*** Source material

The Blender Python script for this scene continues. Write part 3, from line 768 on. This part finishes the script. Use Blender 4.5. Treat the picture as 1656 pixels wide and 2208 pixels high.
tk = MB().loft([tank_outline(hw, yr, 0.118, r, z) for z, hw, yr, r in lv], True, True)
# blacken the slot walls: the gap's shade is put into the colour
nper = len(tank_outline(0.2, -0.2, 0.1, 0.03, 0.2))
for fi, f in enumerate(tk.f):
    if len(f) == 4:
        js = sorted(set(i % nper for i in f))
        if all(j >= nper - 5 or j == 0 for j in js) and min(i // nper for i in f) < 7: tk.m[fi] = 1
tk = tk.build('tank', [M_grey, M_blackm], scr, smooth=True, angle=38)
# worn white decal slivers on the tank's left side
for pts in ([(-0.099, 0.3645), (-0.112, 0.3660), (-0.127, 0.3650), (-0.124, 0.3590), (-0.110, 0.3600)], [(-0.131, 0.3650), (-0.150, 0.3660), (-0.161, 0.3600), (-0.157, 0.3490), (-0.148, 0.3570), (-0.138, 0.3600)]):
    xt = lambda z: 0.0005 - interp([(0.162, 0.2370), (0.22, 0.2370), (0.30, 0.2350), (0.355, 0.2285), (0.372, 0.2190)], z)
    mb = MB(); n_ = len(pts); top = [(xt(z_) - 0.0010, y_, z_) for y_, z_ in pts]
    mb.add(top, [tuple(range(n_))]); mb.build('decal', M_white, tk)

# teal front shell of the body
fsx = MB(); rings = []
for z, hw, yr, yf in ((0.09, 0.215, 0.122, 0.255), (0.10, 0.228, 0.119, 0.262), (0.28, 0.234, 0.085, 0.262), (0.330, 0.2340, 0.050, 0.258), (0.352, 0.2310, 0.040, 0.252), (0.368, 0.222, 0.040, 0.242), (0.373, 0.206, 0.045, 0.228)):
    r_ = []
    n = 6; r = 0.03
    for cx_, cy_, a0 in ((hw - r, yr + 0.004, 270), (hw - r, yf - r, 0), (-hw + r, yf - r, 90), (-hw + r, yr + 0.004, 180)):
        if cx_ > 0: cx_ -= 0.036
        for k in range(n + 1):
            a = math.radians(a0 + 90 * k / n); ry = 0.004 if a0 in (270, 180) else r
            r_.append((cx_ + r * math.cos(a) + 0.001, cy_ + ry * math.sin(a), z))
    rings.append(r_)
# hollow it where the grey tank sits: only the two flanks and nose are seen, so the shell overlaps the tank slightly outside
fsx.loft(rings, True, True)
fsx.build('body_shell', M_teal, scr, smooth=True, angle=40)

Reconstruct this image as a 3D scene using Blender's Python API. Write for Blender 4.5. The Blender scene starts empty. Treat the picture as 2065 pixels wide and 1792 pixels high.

******

Set problem:
Exactly as they stand, please print the lines from the first line of the records above down to the line that includes "mb.add(top, [tuple(range(n_))]); mb.build('decal', M_white, tk)", both of those included and no others.

Solution to this exercise:
The Blender Python script for this scene continues. Write part 3, from line 768 on. This part finishes the script. Use Blender 4.5. Treat the picture as 1656 pixels wide and 2208 pixels high.
tk = MB().loft([tank_outline(hw, yr, 0.118, r, z) for z, hw, yr, r in lv], True, True)
# blacken the slot walls: the gap's shade is put into the colour
nper = len(tank_outline(0.2, -0.2, 0.1, 0.03, 0.2))
for fi, f in enumerate(tk.f):
    if len(f) == 4:
        js = sorted(set(i % nper for i in f))
        if all(j >= nper - 5 or j == 0 for j in js) and min(i // nper for i in f) < 7: tk.m[fi] = 1
tk = tk.build('tank', [M_grey, M_blackm], scr, smooth=True, angle=38)
# worn white decal slivers on the tank's left side
for pts in ([(-0.099, 0.3645), (-0.112, 0.3660), (-0.127, 0.3650), (-0.124, 0.3590), (-0.110, 0.3600)], [(-0.131, 0.3650), (-0.150, 0.3660), (-0.161, 0.3600), (-0.157, 0.3490), (-0.148, 0.3570), (-0.138, 0.3600)]):
    xt = lambda z: 0.0005 - interp([(0.162, 0.2370), (0.22, 0.2370), (0.30, 0.2350), (0.355, 0.2285), (0.372, 0.2190)], z)
    mb = MB(); n_ = len(pts); top = [(xt(z_) - 0.0010, y_, z_) for y_, z_ in pts]
    mb.add(top, [tuple(range(n_))]); mb.build('decal', M_white, tk)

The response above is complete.